Ed è in fondo proprio questa eterogeneità tra la nuova visione dell’artista e il suo atavico soggetto a fare delle sue fotografie delle potenti testimonianze, monumenti eretti in omaggio a un popolo e alla sua cultura completamente annichiliti alla fine del secondo conflitto mondiale (come la maggior parte dei luoghi fotografati, tra cui la Grande Sinagoga di Vilnius).
Moï Wer espone la serie nel 1929, prima all’Unione degli artisti ebrei a Vilnius, poi al 16° Congresso sionista a Zurigo. Notato in questa occasione, gli viene affidata la pubblicazione dell’opera The Ghetto Lane in Wilna dall’editore svizzero Orell Füssli, in tre versioni bilingue: ebraico/inglese, ebraico/tedesco e yiddish/tedesco. Questo libro racconta la vita quotidiana di una delle più grandi comunità ebraiche dell’est Europa, con un trattamento innovativo delle immagini che ne fa un’importante documento sia fotografico che storico.
Dopo Dessau, nel 1929, Moï Wer si trasferisce a Parigi, dove abita a Montparnasse fino alla sua partenza per la Palestina, nel 1934. Lì diviene intimo amico di André Malraux e Fernand Léger, già noto per il suo lavoro fortemente influenzato dalle tecniche della nuova era industriale.
Fotografando Parigi, Moï Wer annuncia il passaggio dal resoconto visivo all’interpretazione della vita e della città, attraverso collage e immagini composite che offrono vivide rappresentazioni del dinamismo della metropoli.
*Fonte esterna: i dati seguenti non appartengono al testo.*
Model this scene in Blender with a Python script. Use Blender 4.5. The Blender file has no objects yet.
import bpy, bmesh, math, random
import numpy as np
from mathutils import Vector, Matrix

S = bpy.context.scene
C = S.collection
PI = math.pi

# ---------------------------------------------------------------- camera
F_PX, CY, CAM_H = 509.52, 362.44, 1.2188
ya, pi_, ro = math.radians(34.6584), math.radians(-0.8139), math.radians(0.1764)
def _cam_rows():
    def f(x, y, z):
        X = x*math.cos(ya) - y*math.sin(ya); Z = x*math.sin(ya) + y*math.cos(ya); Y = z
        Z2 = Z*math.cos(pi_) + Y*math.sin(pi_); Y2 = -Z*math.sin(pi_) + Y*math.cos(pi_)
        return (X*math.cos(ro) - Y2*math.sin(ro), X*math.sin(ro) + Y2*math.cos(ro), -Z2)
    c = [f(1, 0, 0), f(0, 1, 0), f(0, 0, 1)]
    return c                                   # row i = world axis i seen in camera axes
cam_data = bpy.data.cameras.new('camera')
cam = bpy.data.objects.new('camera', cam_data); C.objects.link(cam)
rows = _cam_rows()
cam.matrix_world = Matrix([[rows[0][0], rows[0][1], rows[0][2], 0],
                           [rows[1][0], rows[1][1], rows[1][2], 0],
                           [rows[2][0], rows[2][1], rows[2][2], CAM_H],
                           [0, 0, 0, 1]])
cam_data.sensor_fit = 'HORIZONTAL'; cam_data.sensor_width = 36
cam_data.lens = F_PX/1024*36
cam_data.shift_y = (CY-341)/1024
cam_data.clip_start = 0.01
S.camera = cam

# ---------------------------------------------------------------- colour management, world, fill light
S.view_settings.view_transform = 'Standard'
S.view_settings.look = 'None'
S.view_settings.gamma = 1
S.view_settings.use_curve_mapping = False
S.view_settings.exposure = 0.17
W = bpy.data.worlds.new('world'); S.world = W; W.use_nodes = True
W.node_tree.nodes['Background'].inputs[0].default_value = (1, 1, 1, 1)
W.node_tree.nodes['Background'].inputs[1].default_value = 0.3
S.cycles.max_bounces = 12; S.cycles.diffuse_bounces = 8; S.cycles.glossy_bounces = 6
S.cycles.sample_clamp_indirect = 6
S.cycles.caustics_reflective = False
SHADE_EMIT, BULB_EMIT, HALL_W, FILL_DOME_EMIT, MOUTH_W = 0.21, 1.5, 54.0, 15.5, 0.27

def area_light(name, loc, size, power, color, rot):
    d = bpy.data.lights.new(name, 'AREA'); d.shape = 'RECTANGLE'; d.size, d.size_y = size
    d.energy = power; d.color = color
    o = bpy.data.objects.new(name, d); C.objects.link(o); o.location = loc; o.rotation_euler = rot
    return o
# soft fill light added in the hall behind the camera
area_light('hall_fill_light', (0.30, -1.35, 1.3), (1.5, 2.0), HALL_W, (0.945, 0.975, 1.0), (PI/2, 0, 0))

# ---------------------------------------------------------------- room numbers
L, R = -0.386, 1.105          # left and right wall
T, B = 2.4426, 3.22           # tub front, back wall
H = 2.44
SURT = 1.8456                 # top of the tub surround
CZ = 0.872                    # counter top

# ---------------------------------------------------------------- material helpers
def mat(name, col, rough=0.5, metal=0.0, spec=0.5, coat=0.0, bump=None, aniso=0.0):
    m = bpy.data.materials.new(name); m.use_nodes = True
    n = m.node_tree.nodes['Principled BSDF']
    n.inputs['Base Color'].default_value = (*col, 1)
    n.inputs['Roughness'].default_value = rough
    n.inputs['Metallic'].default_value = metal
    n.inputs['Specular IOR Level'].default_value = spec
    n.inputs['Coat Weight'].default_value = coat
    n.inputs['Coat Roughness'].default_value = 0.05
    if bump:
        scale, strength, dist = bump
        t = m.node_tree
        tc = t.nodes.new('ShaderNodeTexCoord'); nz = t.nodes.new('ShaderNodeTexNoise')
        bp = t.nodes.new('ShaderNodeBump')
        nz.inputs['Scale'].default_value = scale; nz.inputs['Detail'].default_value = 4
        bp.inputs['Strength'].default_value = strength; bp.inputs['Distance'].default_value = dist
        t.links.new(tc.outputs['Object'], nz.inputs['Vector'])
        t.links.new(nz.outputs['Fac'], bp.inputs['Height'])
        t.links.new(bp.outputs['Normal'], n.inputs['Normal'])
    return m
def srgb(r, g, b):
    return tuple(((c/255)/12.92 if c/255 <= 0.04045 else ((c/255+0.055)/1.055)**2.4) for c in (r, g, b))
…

Utilizzando viste dall’alto, sovrapposizioni, ripetizioni di frame, offre di Parigi una visione caleidoscopica e frenetica, con la sua metropolitana, le ciminiere delle fabbriche e la sua folla.
Paris. 80 photographies de Moï Wer è considerata una delle più importanti opere di fotografia d’avanguardia. Le tecniche applicate presentano affinità con la pratica dell’insegnamento di Josef Albers, il quale incoraggiava lo studio delle analogie e delle difformità tra le superfici degli oggetti e dei corpi, l’uso del ritaglio, della composizione della griglia, dell’opposizione tra astrazione e figurazione, degli effetti di luce. E anche il cinema sperimentale, come quello di Fritz Lang, ha avuto la sua parte di ispirazione nella realizzazione del libro (contrariamente a quanto ne scrive in prefazione Léger).
Ma Moï Wer non ha potuto veder pubblicato il suo libro più sperimentale: Ci-contre. Nel 1932, Franz Roh lo informa del suo desiderio di pubblicarlo, ma dopo l’ascesa al potere dei nazisti non è stato più pensabile. Allo scoppio della guerra, l’artista considerava perduto il proprio progetto, e tra il 1940 e il 1945, ormai in Palestina, ne abbozza una seconda versione dove il confronto serrato umano-inorganico cede il passo a una pulsare più vitale e aneddotico. Meno «natura morta», insomma, e più «umanesimo». Ma in entrambi i casi una dichiarazione d’amore per l’arte dell’impaginazione.